Versagt hat aber auch die Europäische Union in Gestalt von Dänemarks Premierminister Lars Rasmussen, dessen chaotische Verhandlungsführung und undurchsichtige Hinterzimmerpolitik viele Entwicklungsländer so verärgert haben, dass sie am Ende überhaupt nichts mehr zustimmen wollten. Und die EU hat auch verloren, weil ihre bisherigen Bemühungen und CO2-Reduzierungen durch das jetzige Gipfelfiasko gefährdet werden. Ihre Bürger und Industrieunternehmen werden sich fragen, ob sie weiter allein die Last des Klimaschutzes tragen sollen. Er verursacht schließlich auch Kosten und kann Arbeitsplätze kosten, weil Unternehmen nach China gehen, wo sie weiterhin ungehemmt die Atmosphäre verschmutzen dürfen.

Die größte Niederlage aber musste die Weltgemeinschaft an sich hinnehmen. Sie zeigte, dass sie nicht willens und in der Lage ist, globale Probleme anzugehen. Stattdessen dominierte eine kleingeistige Interessen- und Dünkelpolitik, obwohl bereits heute Millionen Menschen unter Dürren, Fluten und anderen Extremereignissen leiden und sich diese zukünftig noch verschärfen werden.

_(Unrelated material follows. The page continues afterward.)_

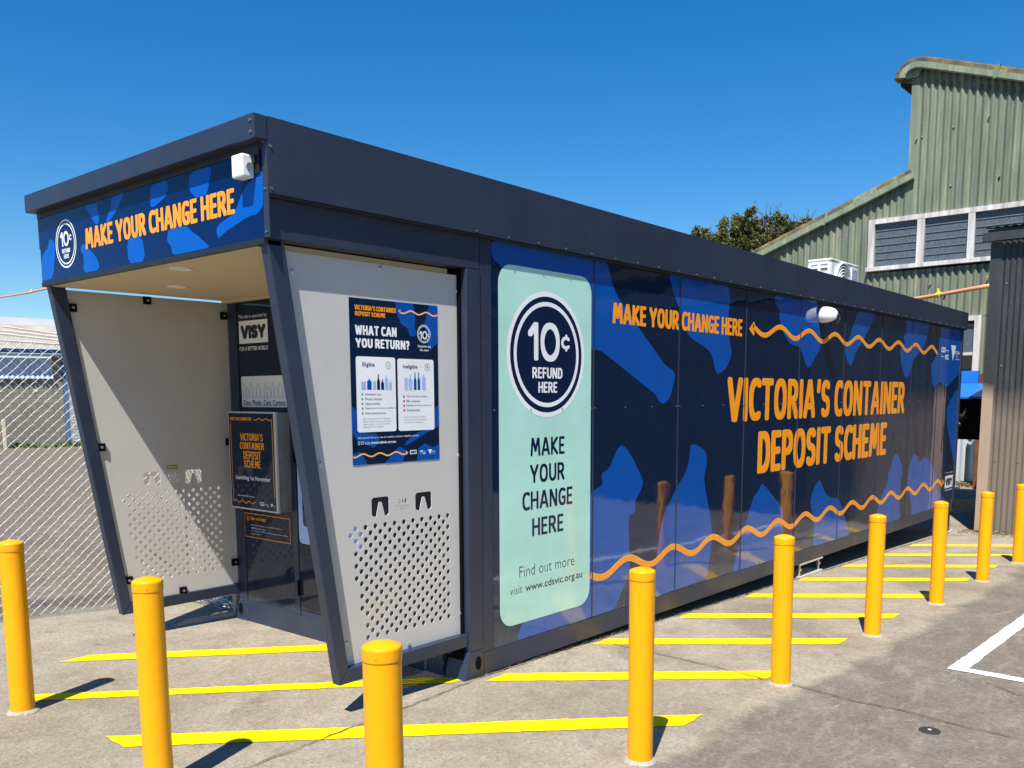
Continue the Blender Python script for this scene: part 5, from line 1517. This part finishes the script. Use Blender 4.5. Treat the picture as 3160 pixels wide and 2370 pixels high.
# ------------------------------------------------------------------ trees beyond the kiosk
M_leafA = leaf_mat("cypress_leaf", [(.028, .040, .010), (.065, .085, .018), (.115, .125, .030), (.155, .140, .045)])
M_leafB = leaf_mat("thin_leaf", [(.040, .042, .014), (.085, .085, .028), (.125, .135, .034), (.165, .140, .06)])
M_bark = paint("grey_bark", (.12, .10, .085), .9, .25, 5)
def tree(name, base, clumps, m, nleaf, lsize, label, seed, twigs=0, trunk_r=.22):
    rnd = random.Random(seed)
    t = thing(name, base, label, "tree")
    B = Vector(base)
    mb = MB().mat(M_bark); mb.smooth = True
    top = Vector((sum(c[0] for c in clumps)/len(clumps), sum(c[1] for c in clumps)/len(clumps), max(c[2] for c in clumps)-.6))
    mid = B.lerp(top, .5)+Vector((.15, -.1, 0))
    mb.tube([B, mid, top], .2, 10, radii=[trunk_r, trunk_r*.7, trunk_r*.15])
    for c in clumps:
        e = Vector(c[:3]); s = B.lerp(mid, .5+.5*rnd.random()) if rnd.random() < .5 else mid.lerp(top, rnd.random()*.6)
        mm = s.lerp(e, .5)+Vector((rnd.uniform(-.2, .2), rnd.uniform(-.2, .2), .15)); mb.tube([s, mm, e], .05, 6, radii=[trunk_r*.32, trunk_r*.2, .02])
        for k in range(5):
            d = Vector((rnd.gauss(0, 1), rnd.gauss(0, 1), rnd.gauss(.3, 1))).normalized(); mb.tube([e, e+d*c[3]*.9], .012, 4, radii=[.02, .006])
    for k in range(twigs):
        c = rnd.choice(clumps); e = Vector(c[:3]); d = Vector((rnd.gauss(0, .7), rnd.gauss(0, .7), abs(rnd.gauss(.8, .5)))).normalized()
        q_ = e+d*c[3]*.7; pth = [q_]
        for j in range(4):
            d = (d+Vector((rnd.gauss(0, .35), rnd.gauss(0, .35), rnd.gauss(0, .3)))).normalized(); pth.append(pth[-1]+d*.16)
        mb.tube(pth, .01, 4, radii=[.016, .013, .01, .008, .005])
    mb.build("trunk", t, recalc=False)
    mb = MB().mat(m)
    tot = sum(c[3]**2*c[4] for c in clumps)
    for c in clumps:
        C0 = Vector(c[:3]); R0 = c[3]; nl = int(nleaf*R0*R0*c[4]/tot)
        subs = []
        for k in range(max(5, int(22*R0))):
            d = Vector((rnd.gauss(0, 1), rnd.gauss(0, 1), rnd.gauss(0, .9))).normalized()
            subs.append((C0+d*R0*rnd.uniform(.35, 1.02), d, rnd.uniform(.16, .34)*max(.6, R0)))
        for k in range(nl):
            sc_, d0, sr = rnd.choice(subs)
            d = Vector((rnd.gauss(0, 1), rnd.gauss(0, 1), rnd.gauss(0, 1)))
            q_ = sc_ + d*sr*.42
            ax = (d0*1.1+Vector((rnd.gauss(0, .6), rnd.gauss(0, .6), rnd.gauss(.25, .6)))).normalized()
            sd = ax.cross(Vector((rnd.gauss(0, 1), rnd.gauss(0, 1), rnd.gauss(0, 1))))
            if sd.length < 1e-3: continue
            sd.normalize(); l = lsize*rnd.uniform(.6, 1.5); w_ = l*.26
            mb.face([q_-ax*l*.5, q_+sd*w_, q_+ax*l*.5, q_-sd*w_])
    mb.build("crown", t, recalc=False)
tree("dense_tree", (35, 16.6, -.33), [(35, 18.0, 7.6, 1.0, 1), (34.8, 17.5, 8.9, .75, 1), (34.8, 16.5, 9.1, .85, 1), (34.9, 15.85, 9.45, .75, 1.1), (34.9, 16.6, 8.0, 1.1, 1), (34.8, 15.8, 8.2, 1.0, 1), (35.2, 17.4, 6.6, 1.3, .9), (35, 15.8, 6.6, 1.3, .9), (35.6, 16.5, 8.6, 1.0, .8), (35, 18.4, 6.3, 1.1, .8), (34.9, 18.05, 9.25, .40, 1), (34.9, 15.75, 9.0, .55, 1)], M_leafA, 60000, .115, "dense olive-green evergreen tree rising behind the kiosk roof", 31)
tree("sparse_tree", (35.4, 14.3, -.33), [(35.4, 15.0, 9.35, .65, .45), (35.3, 14.45, 9.3, .62, .40), (35.4, 15.1, 8.5, .8, 1.0), (35.3, 14.3, 8.5, .85, .9), (35.2, 13.7, 8.75, .65, .9), (35.2, 13.3, 8.75, .50, 1.1), (35.2, 13.05, 9.1, .35, 1.2), (35.4, 14.8, 7.5, 1.1, .9), (35.3, 13.6, 7.7, 1.0, 1.0), (35.4, 12.9, 7.9, .8, 1.0)], M_leafB, 46000, .11, "thinner half-bare tree beside the dense evergreen, above the green roof slope", 47, twigs=110, trunk_r=.16)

Der Chaos-Gipfel ist ein Menetekel: Vom Artensterben bis hin zur Überbevölkerung droht noch öfter ein Scheitern der internationalen Politik, weil kein Staatsmann sich momentan traut, wirklich vorausschauend zu handeln.

Hoffen muss man deshalb jetzt auf Initiativen von unten, auf die Menschen, die den Klimaschutz in die eigenen Hände nehmen – und auf die Märkte, die durch steigende Preise für Öl oder Gas auf ihre Weise die Entwicklung sauberer Energien fördern. Bis dahin wäre es vielleicht besser, ganz auf Welttreffen in der Art von Kopenhagen 2009 zu verzichten: Zumindest das würde der Erde einiges an Treibhausgasen und heißer Luft ersparen.